Nice job Pat :) I think I like the right one best as well.

BJMRGTIVR6
10-10-2006, 08:09 PM
perhaps a cross of the two?
at first, i like the right better, then i move to the left and then cross my eyes.

(gra-ph!c-D'sig-nah)
10-10-2006, 08:29 PM
I like the left best!

Craig B
10-10-2006, 08:51 PM
Left, because the photo is clearer and not washed out. You lose more detail on the right and it looks too "light". The left has more depth.

budafist
10-10-2006, 09:39 PM
They're still both quite hard to see. If I were to view it in a catalogue and wanted to buy it, I'd want to see a clearer image.

D-Frag
10-10-2006, 10:18 PM
I didn't really like either of them personally, its good, but it has alot of possibility to be better. Just to see if I could help you out, I tried my hand at it using a threshold/curve technique that I have mentioned on here before.

Here is what I came up with, the far left one is my color corrected version. You could even take this another step and clip the glass out, add a pure white background and a fake drop shadow, just for displaying purposes really.

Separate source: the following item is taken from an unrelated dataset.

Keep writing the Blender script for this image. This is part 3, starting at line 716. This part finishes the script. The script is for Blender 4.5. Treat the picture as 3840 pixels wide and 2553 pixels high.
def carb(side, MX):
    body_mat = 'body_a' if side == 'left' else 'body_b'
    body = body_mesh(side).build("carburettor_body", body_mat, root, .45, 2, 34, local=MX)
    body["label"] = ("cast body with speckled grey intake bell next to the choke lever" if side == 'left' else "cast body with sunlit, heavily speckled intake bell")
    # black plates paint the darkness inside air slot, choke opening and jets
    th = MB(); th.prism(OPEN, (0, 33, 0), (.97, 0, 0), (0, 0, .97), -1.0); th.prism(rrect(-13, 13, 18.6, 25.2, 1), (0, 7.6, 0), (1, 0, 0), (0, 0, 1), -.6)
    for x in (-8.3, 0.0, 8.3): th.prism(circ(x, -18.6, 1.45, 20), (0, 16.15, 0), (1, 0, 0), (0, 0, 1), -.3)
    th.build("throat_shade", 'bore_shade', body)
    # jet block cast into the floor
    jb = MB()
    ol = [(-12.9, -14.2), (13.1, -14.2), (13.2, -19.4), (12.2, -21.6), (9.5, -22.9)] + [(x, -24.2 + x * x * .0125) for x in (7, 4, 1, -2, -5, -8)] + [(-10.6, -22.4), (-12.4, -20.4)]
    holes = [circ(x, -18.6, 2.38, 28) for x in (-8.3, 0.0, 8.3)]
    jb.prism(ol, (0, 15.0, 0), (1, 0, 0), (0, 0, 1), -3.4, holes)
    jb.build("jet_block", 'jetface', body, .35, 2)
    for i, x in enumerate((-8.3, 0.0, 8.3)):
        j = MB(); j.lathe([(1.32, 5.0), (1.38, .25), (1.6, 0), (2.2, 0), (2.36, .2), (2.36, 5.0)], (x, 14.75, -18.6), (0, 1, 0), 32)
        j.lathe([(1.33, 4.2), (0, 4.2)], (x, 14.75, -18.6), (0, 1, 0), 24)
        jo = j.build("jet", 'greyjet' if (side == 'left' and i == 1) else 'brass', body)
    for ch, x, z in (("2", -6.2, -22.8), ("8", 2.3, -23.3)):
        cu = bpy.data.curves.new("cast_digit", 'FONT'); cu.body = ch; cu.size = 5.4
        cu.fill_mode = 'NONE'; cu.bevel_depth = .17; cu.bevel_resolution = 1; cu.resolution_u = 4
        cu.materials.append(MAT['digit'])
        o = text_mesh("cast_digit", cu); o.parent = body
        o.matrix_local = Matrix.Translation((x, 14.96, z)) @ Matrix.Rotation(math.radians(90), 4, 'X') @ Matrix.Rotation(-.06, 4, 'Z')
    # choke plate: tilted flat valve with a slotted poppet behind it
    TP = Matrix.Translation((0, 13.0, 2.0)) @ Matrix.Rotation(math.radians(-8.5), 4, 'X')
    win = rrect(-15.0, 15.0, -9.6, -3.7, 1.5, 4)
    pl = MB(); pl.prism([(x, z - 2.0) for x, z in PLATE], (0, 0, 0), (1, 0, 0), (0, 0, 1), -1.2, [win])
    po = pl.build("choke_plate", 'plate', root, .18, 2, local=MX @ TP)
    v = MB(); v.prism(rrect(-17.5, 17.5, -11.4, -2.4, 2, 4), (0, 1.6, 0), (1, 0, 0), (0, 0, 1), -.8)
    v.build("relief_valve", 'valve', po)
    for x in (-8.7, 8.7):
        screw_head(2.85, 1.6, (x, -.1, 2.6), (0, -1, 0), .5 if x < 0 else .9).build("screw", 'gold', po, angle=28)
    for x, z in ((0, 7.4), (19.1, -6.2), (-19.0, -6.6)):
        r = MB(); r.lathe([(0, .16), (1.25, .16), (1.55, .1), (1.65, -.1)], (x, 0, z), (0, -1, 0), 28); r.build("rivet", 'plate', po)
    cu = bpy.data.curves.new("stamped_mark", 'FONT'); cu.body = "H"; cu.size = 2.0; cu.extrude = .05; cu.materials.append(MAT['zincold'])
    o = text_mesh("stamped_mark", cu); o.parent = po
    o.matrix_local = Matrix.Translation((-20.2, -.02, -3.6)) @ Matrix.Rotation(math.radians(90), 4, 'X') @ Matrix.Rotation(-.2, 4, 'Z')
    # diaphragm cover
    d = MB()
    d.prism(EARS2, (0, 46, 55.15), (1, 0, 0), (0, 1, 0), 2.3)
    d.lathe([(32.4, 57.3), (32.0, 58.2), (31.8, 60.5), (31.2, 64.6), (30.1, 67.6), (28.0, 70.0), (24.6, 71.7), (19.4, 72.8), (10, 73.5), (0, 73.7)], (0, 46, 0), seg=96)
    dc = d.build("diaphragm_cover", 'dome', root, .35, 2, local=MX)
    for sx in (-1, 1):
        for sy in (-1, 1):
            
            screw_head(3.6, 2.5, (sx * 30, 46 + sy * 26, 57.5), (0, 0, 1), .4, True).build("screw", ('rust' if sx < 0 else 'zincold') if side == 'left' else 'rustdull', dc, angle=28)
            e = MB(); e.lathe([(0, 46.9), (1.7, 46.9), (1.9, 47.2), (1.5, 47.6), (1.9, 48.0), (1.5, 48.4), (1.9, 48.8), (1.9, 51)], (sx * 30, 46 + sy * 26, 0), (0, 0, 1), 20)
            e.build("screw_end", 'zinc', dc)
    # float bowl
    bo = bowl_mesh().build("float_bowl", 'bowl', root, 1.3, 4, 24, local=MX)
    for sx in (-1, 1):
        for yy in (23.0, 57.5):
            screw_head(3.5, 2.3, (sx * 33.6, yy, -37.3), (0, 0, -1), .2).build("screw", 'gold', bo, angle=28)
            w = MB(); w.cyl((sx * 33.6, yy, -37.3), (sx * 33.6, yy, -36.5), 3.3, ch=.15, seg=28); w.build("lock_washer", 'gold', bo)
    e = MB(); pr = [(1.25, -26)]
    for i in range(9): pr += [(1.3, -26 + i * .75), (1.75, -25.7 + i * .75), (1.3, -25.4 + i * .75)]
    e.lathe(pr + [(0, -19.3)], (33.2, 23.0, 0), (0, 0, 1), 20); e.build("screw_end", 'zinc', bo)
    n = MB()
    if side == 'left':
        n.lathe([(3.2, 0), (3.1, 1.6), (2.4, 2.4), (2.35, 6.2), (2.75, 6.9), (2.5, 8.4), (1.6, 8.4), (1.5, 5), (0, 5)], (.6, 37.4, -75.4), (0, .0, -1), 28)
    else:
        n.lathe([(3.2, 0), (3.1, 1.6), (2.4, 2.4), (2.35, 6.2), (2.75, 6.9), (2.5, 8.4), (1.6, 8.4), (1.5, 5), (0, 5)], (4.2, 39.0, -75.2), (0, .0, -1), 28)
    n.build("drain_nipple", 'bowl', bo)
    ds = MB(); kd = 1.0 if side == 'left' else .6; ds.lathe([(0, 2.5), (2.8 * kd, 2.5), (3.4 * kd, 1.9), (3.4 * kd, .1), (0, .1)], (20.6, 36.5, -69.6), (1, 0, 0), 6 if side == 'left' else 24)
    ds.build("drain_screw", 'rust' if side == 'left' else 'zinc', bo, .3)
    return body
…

http://img385.imageshack.us/img385/912/glassbn4.jpg

peder
10-10-2006, 10:48 PM
I don't think the pictures let the glass stand out as much as it could (or should in my opinion). In the left one, did you put something black for the glass to reflect outside of the picture frame? It looks a bit like it. Anyway, how about trying that, but with something with colour instead? Making sure you don't have too direct light sources could allow you to use a longer exposure, making the image brighter without burning out any spots. I'd also try to get the background brighter. How is another question... Another light source is probably not preferable. Can't think of a solution for it now, sorry.

BJMRGTIVR6
10-10-2006, 11:02 PM
ok on my computer at home, PC with LCD monitor, the left side looked better in the original.

I think a bump in contrast would help too.

patkennedy78
10-11-2006, 02:59 PM
Just to see if I could help you out, I tried my hand at it using a threshold/curve technique that I have mentioned on here before.


Wow, I'm really impressed with the correction you did! nice work. I searched your old posts and can't find the technique you mention, can you please repost or link?

If I were to view it in a catalogue and wanted to buy it, I'd want to see a clearer image.

That's why I was saying that I'm confident to provide THIS COMPANY with the quality of photography they need. They'll probably fax this to buyers, if I'm lucky they won't want all 14 pieces on 1 page.

In the left one, did you put something black for the glass to reflect outside of the picture frame?

That's probably a reflection of me leaning over the digital camera. :rolleyes:

D-Frag
10-11-2006, 06:58 PM
i wrote a tutorial for this just for you, hope you like it....

http://www.graphicdesignforum.com/forum/showthread.php?p=305565#post305565

patkennedy78
10-11-2006, 07:27 PM
:D AWESOME :D

Thank you very much!

Alan G
10-13-2006, 05:47 PM
A suggestion: Photographing glass is unlike photographing anything else. In normal product photography you are capturing reflected light. With glass you are primarily shooting transmitted light, so in most cases the dominant light has to be behind the subject. Lose the key and fill, put a light on your background (feather it so there's a shadow on the seamless paper in some appropriate place), then bring in only enough (soft!) front lighting to give slight specular reflections where you need them, if you need them at all.

Expose for the highlights and shoot raw, then you'll have plenty of room to adjust the final image in Camera Raw.